Streiken ja, aber bitte ohne Auswirkungen
Dass Streiks überhaupt den Unternehmensablauf und das alltägliche Leben einschränken, ist nicht notwendig gegeben. Schon seit einem Jahrzehnt streiken die Beschäftigten bei Amazon ganz gezielt an sogenannten Prime Days für die Anerkennung des Flächentarifvertrags: Ohne größere Störungen im Betriebsablauf und ohne großen Erfolg. Auch die monatelangen Streiks im Einzel- und Großhandel brachten, wenn überhaupt, nur kurzzeitige Geschäftsschließungen oder kurzfristige Güterknappheit in den Geschäften. Dass sich Streiks auf den Alltag in Deutschland auswirken, ist selten, da neben großen Flächentarifauseinandersetzungen die Streiks bei kleinen Betrieben stattfinden (sogenannter Häuserkämpfe) und oftmals davon nicht einmal berichtet wird. Streiks bei der Bahn wirken aufgrund der Einwirkung auf die öffentliche Infrastruktur anders, bilden aber nicht die Regel ab.
Ignorierte Gründe
Vergessen werden in den hitzigen Debatten über das Streikrecht die eigentlichen Gründe für die Auseinandersetzungen. Diese reichen im Unternehmen von der Privatisierung und Umstrukturierung, die mit massivem Stellenabbau und Tarifsenkungen einherging, bis zu dem scheinbar ganz natürlichen Verhältnis von Arbeitnehmer und Arbeitgeber.
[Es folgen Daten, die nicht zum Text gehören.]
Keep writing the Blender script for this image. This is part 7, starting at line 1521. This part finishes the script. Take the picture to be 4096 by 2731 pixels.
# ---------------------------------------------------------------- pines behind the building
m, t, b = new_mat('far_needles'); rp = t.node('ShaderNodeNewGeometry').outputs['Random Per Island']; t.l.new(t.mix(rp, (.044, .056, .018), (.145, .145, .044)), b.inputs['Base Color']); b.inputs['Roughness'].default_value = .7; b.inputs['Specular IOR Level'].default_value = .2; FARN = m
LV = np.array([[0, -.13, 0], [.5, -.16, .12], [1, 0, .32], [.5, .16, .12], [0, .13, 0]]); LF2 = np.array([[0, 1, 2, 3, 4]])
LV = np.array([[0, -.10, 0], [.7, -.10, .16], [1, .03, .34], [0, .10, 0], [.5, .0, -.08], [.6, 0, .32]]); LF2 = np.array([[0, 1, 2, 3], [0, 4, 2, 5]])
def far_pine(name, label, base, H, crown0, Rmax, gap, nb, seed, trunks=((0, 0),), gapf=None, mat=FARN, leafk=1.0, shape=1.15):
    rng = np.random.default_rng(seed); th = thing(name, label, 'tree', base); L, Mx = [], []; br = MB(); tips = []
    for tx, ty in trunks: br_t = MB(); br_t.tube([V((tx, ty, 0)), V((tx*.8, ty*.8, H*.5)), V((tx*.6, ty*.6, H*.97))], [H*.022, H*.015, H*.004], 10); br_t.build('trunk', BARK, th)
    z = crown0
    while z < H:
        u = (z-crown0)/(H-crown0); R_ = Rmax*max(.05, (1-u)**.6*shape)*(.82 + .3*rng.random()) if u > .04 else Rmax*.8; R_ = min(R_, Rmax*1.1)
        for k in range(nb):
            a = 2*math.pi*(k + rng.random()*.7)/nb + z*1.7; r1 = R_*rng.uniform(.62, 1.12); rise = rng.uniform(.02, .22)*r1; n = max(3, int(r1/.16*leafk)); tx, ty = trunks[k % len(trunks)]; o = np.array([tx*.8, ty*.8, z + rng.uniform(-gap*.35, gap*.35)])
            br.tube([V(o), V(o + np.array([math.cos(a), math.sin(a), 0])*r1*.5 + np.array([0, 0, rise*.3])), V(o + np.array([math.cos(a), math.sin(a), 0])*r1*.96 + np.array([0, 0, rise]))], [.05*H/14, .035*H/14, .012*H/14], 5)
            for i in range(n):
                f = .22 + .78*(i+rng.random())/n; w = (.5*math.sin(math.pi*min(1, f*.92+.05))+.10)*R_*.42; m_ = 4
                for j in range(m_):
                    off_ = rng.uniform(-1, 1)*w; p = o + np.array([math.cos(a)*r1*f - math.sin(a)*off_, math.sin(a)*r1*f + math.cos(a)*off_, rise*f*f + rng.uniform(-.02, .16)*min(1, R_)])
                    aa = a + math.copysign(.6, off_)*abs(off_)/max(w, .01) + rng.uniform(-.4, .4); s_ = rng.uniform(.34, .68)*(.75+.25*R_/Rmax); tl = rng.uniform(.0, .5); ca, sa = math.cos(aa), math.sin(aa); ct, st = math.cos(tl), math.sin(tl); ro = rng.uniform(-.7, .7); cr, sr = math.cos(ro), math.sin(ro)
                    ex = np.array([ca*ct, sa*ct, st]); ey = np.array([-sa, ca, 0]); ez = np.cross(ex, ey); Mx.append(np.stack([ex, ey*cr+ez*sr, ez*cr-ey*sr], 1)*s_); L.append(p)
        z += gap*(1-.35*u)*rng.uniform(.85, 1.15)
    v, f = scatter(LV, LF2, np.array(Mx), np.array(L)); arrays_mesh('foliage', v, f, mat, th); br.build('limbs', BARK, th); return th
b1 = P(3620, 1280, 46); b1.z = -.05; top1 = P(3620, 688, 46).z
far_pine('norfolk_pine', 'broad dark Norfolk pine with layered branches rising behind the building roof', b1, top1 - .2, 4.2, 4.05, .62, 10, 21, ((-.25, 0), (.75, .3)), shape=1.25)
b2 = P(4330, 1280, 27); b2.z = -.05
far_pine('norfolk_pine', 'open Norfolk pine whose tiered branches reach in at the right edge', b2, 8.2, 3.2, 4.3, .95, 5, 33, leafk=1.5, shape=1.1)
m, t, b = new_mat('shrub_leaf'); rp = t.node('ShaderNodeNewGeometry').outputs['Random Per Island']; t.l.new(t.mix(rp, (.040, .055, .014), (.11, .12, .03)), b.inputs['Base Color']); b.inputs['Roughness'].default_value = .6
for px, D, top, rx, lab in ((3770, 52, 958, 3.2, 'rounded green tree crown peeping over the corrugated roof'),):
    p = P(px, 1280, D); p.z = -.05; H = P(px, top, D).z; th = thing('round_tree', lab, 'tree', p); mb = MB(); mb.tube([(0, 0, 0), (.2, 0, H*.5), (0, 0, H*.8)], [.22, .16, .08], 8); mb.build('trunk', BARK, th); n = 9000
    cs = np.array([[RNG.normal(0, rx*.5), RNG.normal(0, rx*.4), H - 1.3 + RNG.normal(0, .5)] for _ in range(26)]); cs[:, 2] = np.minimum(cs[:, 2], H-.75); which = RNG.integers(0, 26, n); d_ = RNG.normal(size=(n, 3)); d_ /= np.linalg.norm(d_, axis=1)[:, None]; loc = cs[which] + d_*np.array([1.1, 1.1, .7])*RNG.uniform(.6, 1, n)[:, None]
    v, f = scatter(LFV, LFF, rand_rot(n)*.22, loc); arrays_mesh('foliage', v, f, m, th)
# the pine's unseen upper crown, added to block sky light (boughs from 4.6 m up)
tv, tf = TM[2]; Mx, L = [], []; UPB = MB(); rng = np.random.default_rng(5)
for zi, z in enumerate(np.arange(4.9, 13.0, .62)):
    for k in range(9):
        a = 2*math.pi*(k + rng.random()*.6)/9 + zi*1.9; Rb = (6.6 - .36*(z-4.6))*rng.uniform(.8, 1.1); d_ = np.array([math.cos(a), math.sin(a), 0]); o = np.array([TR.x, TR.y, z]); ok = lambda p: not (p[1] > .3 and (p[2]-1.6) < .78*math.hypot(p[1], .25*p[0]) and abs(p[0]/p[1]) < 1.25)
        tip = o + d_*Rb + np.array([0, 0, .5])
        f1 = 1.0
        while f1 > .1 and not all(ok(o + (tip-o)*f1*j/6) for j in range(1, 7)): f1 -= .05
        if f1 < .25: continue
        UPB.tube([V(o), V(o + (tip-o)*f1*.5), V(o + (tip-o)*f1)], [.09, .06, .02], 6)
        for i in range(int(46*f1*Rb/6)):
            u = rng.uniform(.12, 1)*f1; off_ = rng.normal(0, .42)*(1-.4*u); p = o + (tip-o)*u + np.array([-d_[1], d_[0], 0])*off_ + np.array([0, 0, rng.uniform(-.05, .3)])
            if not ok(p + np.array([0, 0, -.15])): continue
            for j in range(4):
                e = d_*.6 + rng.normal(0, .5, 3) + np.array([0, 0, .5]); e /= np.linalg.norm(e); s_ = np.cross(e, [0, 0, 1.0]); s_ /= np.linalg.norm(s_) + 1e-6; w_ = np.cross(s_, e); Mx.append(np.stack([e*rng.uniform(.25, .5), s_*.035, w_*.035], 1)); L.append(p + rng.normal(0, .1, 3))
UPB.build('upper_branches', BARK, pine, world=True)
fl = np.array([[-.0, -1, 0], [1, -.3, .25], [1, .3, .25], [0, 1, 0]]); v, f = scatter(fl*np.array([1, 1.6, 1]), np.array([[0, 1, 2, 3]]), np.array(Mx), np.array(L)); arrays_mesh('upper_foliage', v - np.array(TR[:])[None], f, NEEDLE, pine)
Vergessen werden auch die Erfolge der Gewerkschaften, die aus langen und kämpferischen Auseinandersetzungen folgten. Dazu zählt u. a. die Einführung des Achtstundentages. Nicht zu vergessen ist, dass „[n]ur dadurch, dass Gewerkschaften immer wieder die Grenzen des Streikrechts austesten und dabei auch juristische Auseinandersetzungen nicht scheuten, veränderte sich die Rechtssprechung - nicht immer, aber doch immer wieder auch zu ihren Gunsten“, wie der Sozialwissenschaftler Heiner Dribbusch in seinem Buch „Streik“ darlegt. Wer für die Abschaffung des Streikrechts plädiert, scheut sich nicht vor dem Abbau von erkämpften Arbeitnehmerrechten.